Parmi les autres sujets certainement présents au menu des négociations figure le mode de nomination des évêques, l’usage prévalant à ce jour étant tout sauf formalisé.
L’évêque de Macao en visite auprès de Ma Yinglin, « recteur » du séminaire national
En l’absence de communiqués officiels de Rome ou de Pékin, les observateurs en sont réduits à commenter ce que l’actualité laisse entrevoir. Ainsi, du 29 mai au 2 juin derniers, l’évêque de Macao s’est rendu en visite à Pékin, une visite centrée, dixit O Clarim, le journal du diocèse, sur la formation des séminaristes, le travail pastoral et les activités de l’Eglise en matière d’éducation. C’était cependant la première visite en Chine continentale de Mgr Lee Bun-sang depuis sa nomination sur le siège de Macao en janvier 2016. Issu de l’Opus Dei, canoniste spécialiste des relations sino-vaticanes, Mgr Lee était accompagné d’une délégation de onze personnes ; il a rencontré à Pékin Mgr Ma Yinglin, ce dernier étant recteur du grand séminaire national, outre ses fonctions de président de la Conférence épiscopale « officielle » et de vice-président de l’Association patriotique des catholiques chinois. Dans le compte-rendu publié dans O Clarim, Ma Yinglin n’est désigné que par son titre de « recteur » du séminaire, là où les publications de Chine continentale parlent de lui comme « Mgr Ma », sans mentionner bien sûr que sa qualité d’évêque ne lui est pas reconnue par Rome.
Dans un autre ordre d’idée, le dimanche 11 juin, fête de la Trinité, à Kunming, Mgr Ma Yinglin a concélébré la messe en sa cathédrale du Sacré-Cœur, en présence de trois évêques du Hebei. Le Hebei est cette province qui entoure Pékin où la présence de l’Eglise, notamment des communautés « clandestines », est forte. Les trois évêques venus concélébrer à Kunming, dans le Yunnan, avec un évêque illégitime n’ont pu le faire que fortement « incités » par les autorités chinoises. Que Msgr An Shuxin, de Baoding, Fang Jianping, de Tangshan, et Feng Xinmao, de Hengshui, concélèbrent l’Eucharistie aux côtés de Mgr Ma ne fait que renforcer la stature de ce dernier.
Par ailleurs, le 20 juin, l’ambassadeur d’Allemagne en poste à Pékin a appelé les autorités chinoises à mettre fin au harcèlement dont l’évêque « clandestin » de Wenzhou est la cible.

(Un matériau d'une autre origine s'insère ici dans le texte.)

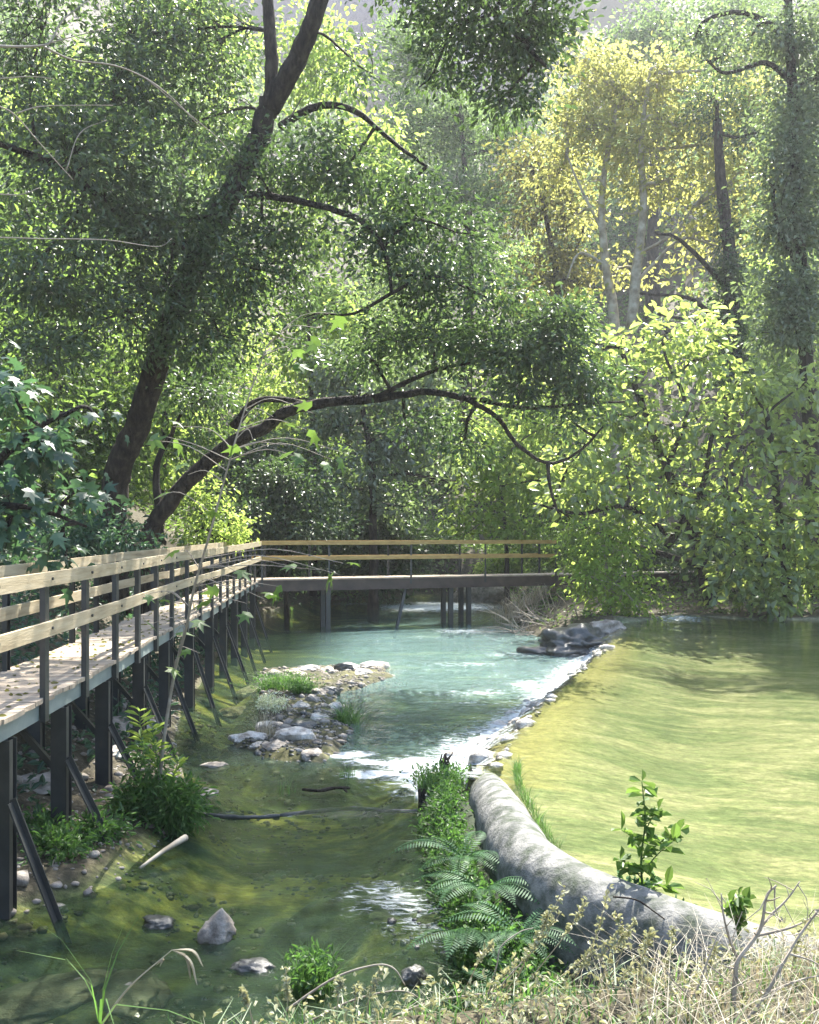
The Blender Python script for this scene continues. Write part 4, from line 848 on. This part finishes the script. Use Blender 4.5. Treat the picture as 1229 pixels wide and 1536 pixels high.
# sapling with broad lobed leaves in front of the boardwalk
sp_ = [P(238,1190,9.4),P(246,1110,9.2),P(262,1010,9),P(280,940,8.7),P(292,880,8.5),P(318,790,8.2),P(345,690,8),P(372,600,7.9),(P(400,520,7.8))]
sl = smooth_line(sp_, 6); root = empty('sapling', sl[0], 'thin sapling with broad lobed leaves reaching up in front of the boardwalk', 'sapling')
tb = MB(); tb.tube(sl, np.linspace(.02, .005, len(sl)), 6, .05)
lf = [(250,655,8),(232,748,8.1),(282,712,8.1),(430,668,7.9),(455,688,7.9),(500,690,7.8),(520,680,7.8),(418,497,7.8),(450,510,7.8),(480,492,7.7),(505,470,7.7),(440,540,7.8),(410,625,7.8),(470,620,7.8),(240,900,8.6),(230,935,8.6),(265,830,8.4),
      (290,925,8.6),(440,850,8.2),(480,855,8.1),(510,862,8.1),(515,845,8.1),(420,880,8.2),(390,880,8.2),(400,900,8.2),(350,885,8.3),(330,900,8.4),(360,860,8.3),(300,980,8.8),(255,960,8.8),(225,890,8.6),(270,1005,9),(320,760,8.2),(460,645,7.8),(380,660,7.9),(425,560,7.8),(260,640,8),(370,905,8.3),(225,660,8)]
pp = []; dd = []
rl = np.random.default_rng(9)
anch = {}
for a, b, d in lf:
    e = P(a, b, d); cand = sl[sl[:,2] < e[2] + .05]; cand = cand if len(cand) else sl[:1]
    st = cand[np.argmin(np.linalg.norm(cand - e, axis=1))] - V(0,0,.0); m = (st+e)/2 + V(0,0,.08) + rl.normal(size=3)*.03
    tb.tube(smooth_line([st, m, e], 4), np.linspace(.005, .002, 9), 4, 0, False)
    for j in range(1): pp.append(e + rl.normal(size=3)*V(.06,.08,.04)); dd.append(nrm(rl.normal(size=3)*V(.8,.5,.3) + V(0,-.2,-.35)))
mb = MB(); lobed(mb, np.array(pp), np.array(dd), .21, rl, 5, .35)
tb.build('trunk', M['twig'], root, True, sl[0]); mb.build('foliage', M['maple'], root, False, sl[0])
bush('shore_weeds', 'sunlit green weeds growing between the first two boardwalk legs', 'plant',
     [(*PZ(90,1285,.12)[:2], .2,.3,.3,.14),(*PZ(60,1265,.12)[:2], .22,.3,.25,.16),(*PZ(150,1262,.12)[:2], .2,.22,.25,.14)], 'grass', 150, 20, .07, .028, 2, .1)
tuft('grass_tuft', 'dense dark tuft of grass and herbs growing out of the near water', 'grass', PZ(470,1480,0), .13, .27, 420, .007, z=-.05, seed=1, leafy=420, lean=.35)
tuft('sedge_tuft', 'arching bright sedge tuft at the water edge of the gravel spit', 'grass', PZ(528,1078,.1), .2, .5, 260, .014, seed=2, lean=.75)
tuft('grass_tuft', 'low green grass on the far part of the gravel spit beside the boardwalk', 'grass', PZ(425,1030,.12), .45, .25, 700, .014, seed=3, leafy=500)
tuft('grass_tuft', 'grass patch among the pale stones in the middle of the spit', 'grass', PZ(455,1040,.12), .25, .2, 400, .012, seed=4, leafy=200)
tuft('grass_tuft', 'small sprig of grass standing in the shallows above the sill', 'grass', PZ(430,1185,.05), .1, .17, 26, .006, seed=5, z=.02, lean=.3)
tuft('grass_tuft', 'tiny bright grass sprig on the shoal left of the white foam', 'grass', PZ(522,1162,.05), .1, .13, 60, .008, seed=6, z=.02)
tuft('grass_tuft', 'dark grass clump on the rounded tip of the weir, beside the splintered stump', 'grass', PZ(660,1180,.2), .25, .26, 700, .012, seed=7, z=.16, leafy=500)
tuft('twiggy_debris', 'dark twiggy debris stranded at the tip of the gravel spit', 'debris', PZ(585,1002,.1), .35, .25, 160, .01, 'dry', seed=8, lean=1.3)
bush('white_flowered_plant', 'pale cream-white flowering plant on the gravel spit', 'plant', [(*PZ(410,1072,.1)[:2], .26, .24,.18,.13),(*PZ(398,1066,.1)[:2], .22,.16,.14,.1)], 'white', 70, 18, .04, .018, 3, .06, stems=8)
tuft('dry_weed', 'withered brown weed standing among the pale stones at the near end of the spit', 'plant', PZ(398,1105,.1), .14, .42, 120, .007, 'dry', seed=9, lean=.3)
# sapling by the pool and its small neighbour
def leafy_sapling(label, pts, side, L, W, seed, extra=0):
    rng = np.random.default_rng(seed+30); sl = smooth_line(pts, 8); root = empty('pool_sapling', sl[0], label, 'sapling'); tb = MB(); tb.tube(sl, np.linspace(.009, .003, len(sl)), 6); mb = MB(); pos = []; dr = []
    stems = [sl]
    for (i, e) in side:
        s = smooth_line([sl[i], (sl[i]+e)/2 + V(0,0,.02), e], 4); tb.tube(s, np.linspace(.005, .002, len(s)), 5); stems.append(s)
    for s in stems:
        for i in range(2 if s is not sl else len(sl)//5, len(s)):
            for j in range(2):
                if rng.random() < .8: a = i*2.4 + j*math.pi + rng.uniform(-.5,.5); pos.append(s[i]); dr.append(nrm(V(math.cos(a), math.sin(a), rng.uniform(-.35,.35))))
        pos.append(s[-1]); dr.append(V(.2,0,.9))
    leaf_quads(mb, np.array(pos), nrm(np.array(dr)), L, W, rng, .22); tb.build('stem', M['grass'], root, True, sl[0]); mb.build('leaf', M['maple'], root, False, sl[0]); return root
D = 6.2
leafy_sapling('upright young plant with broad dark green leaves rising at the wall edge beside the pool', [P(965,1345,D),P(962,1290,D),P(968,1230,D),P(963,1172,D)], [(5,P(1010,1262,D-.1)),(8,P(1020,1245,D)),(10,P(932,1245,D)),(4,P(930,1290,D)),(13,P(988,1215,D)),(2,P(1000,1330,D))], .115, .06, 1)
bush('pool_edge_weeds', 'dark weeds round the foot of the upright young plant', 'plant', [(*P(960,1345,D)[:2], .55,.13,.12,.09),(*P(1000,1350,5.9)[:2],.52,.14,.1,.07)], 'fern', 46, 14, .05, .022, 4, .06, stems=5)
leafy_sapling('small seedling with a few round green leaves near the right edge of the pool bank', [P(1108,1405,5),P(1106,1370,5),P(1108,1345,5)], [(4,P(1118,1352,5)),(6,P(1096,1356,5))], .075, .055, 2)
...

Le 18 mai dernier, Mgr Shao Zhumin a été soustrait à ses fidèles ; il est depuis détenu dans un lieu secret. Il y a quelques jours, il a été aperçu à l’aéroport de Wenzhou, accompagné de policiers en civils, mais il n’a pas réapparu depuis. « Sa pleine et entière liberté de mouvement devrait lui être rendue », a demandé l’ambassadeur par voie de communiqué.
Des négociations qui auront lieu ces jours-ci à Rome, que peut-on attendre ? Début février, l’évêque de Hongkong, le cardinal John Tong Hon, a publié un plaidoyer en faveur de la conclusion d’un accord entre la Chine et le Saint-Siège. Depuis son siège épiscopal de Hongkong, le cardinal est bien placé pour reconnaître que les conditions politiques actuelles en Chine populaire font que les libertés n’y sont pas « complètes », mais il a mis en avant le fait que l’Eglise se devait de saisir le moment présent pour obtenir une liberté « essentielle » pour elle, à savoir la nomination par le pape des évêques.
Toujours depuis Hongkong, le point de vue de l’évêque émérite du diocèse, le cardinal Joseph Zen Ze-kiun, est différent : selon lui, Pékin n’a aucunement l’intention de desserrer le contrôle exercé sur les religions et les catholiques ne feront pas exception ; Rome n’a pas les moyens de faire respecter par la Chine les modalités d’un éventuel accord et la conclusion d’un tel accord se fera par conséquent au détriment des catholiques chinois. Si un tel accord est passé, le cardinal Zen a signifié à plusieurs reprises ces dernières années que, par respect pour l’autorité du pape, il garderait le silence et se retirerait dans un monastère.